The argument of reverse migration also does not stand up to scrutiny.

In 2021, a special exercise was done as part of the PLFS to assess the impact on migration. Its results showed that the migration rate in 2020-21 was nearly the same as that of the National Sample Survey 64th round in 2007-08. Further, the proportion of workers in ‘usual status’ describing themselves as being primarily in agriculture had also reduced between 2011-12 and 2021-22.

So, if there is neither a substantial fall in the informal sector, nor a return to agriculture, what explains the country’s increased unemployment?

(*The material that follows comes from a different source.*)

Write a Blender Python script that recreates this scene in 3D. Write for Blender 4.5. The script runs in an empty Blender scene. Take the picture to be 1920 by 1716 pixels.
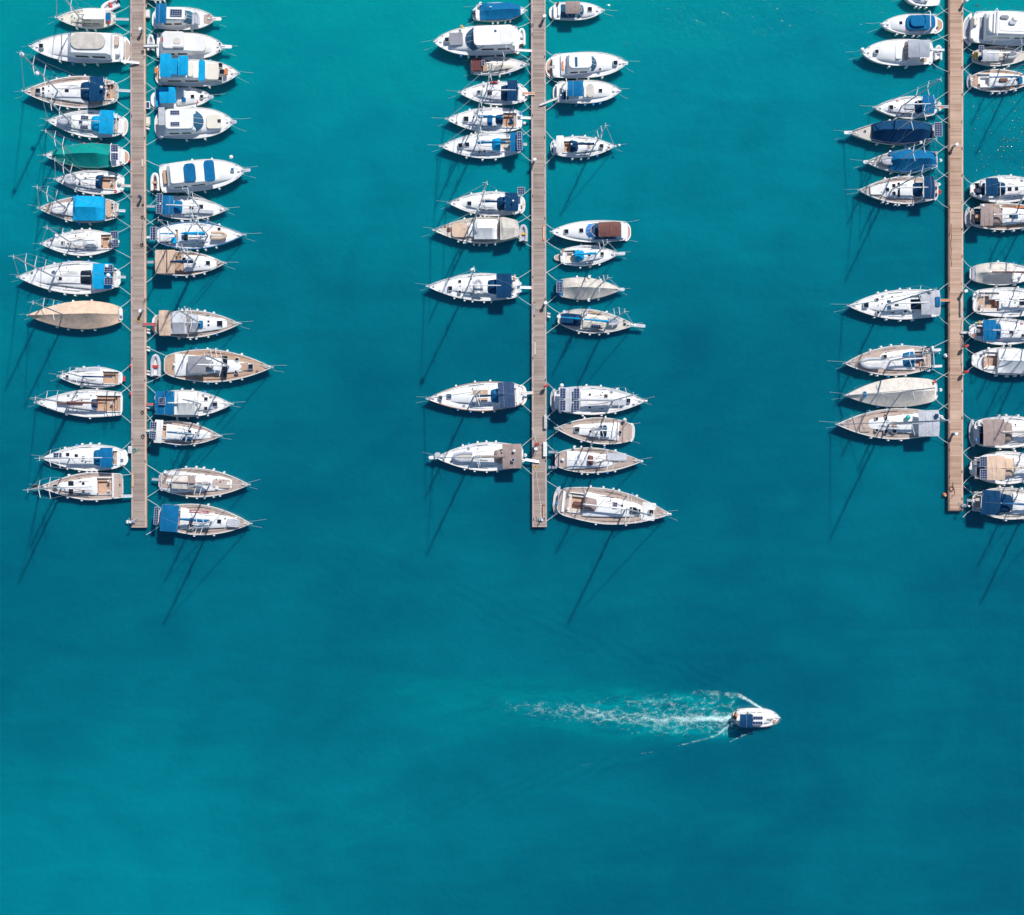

First, let’s look at the age profile of the unemployed. Youth unemployment has increased significantly between 2011-12 and 2021-22—nearly doubling. The unemployment rate is also higher for those with higher levels of education. One reason for the rise in unemployment therefore is increased education levels among the young. As education levels improve, this will continue to be a major source of unemployment, as more educated workers would be unwilling to settle for unskilled work. It is important to note that since 2017-18, the data has shown a marked improvement in employment among the youth in virtually all education categories, again indicating that job availability has been improving.

The second part of the explanation comes from an increase in social security measures. The government has increased the distribution—in both quantity and coverage—of cheap food under the National Food Security Act. This reduces the pressure on an individual to take up work, allowing them to spend more time “looking for work", and contributing to a rise in the unemployment rate as compared to 2011-12, when no such social security was available. In addition, direct money transfers to farmer households and certain categories of vulnerable populations would have also acted as a support mechanism.

The rise in unemployment can thus be attributed to structural changes in the economy which have resulted in improvements in education levels and provided a modicum of social security. Neither of these amounts to a deterioration in the quality of life. While the presence of high unemployment— particularly among the educated young—is indeed a policy challenge, its answer will not be found in traditional solutions such as MNREGA.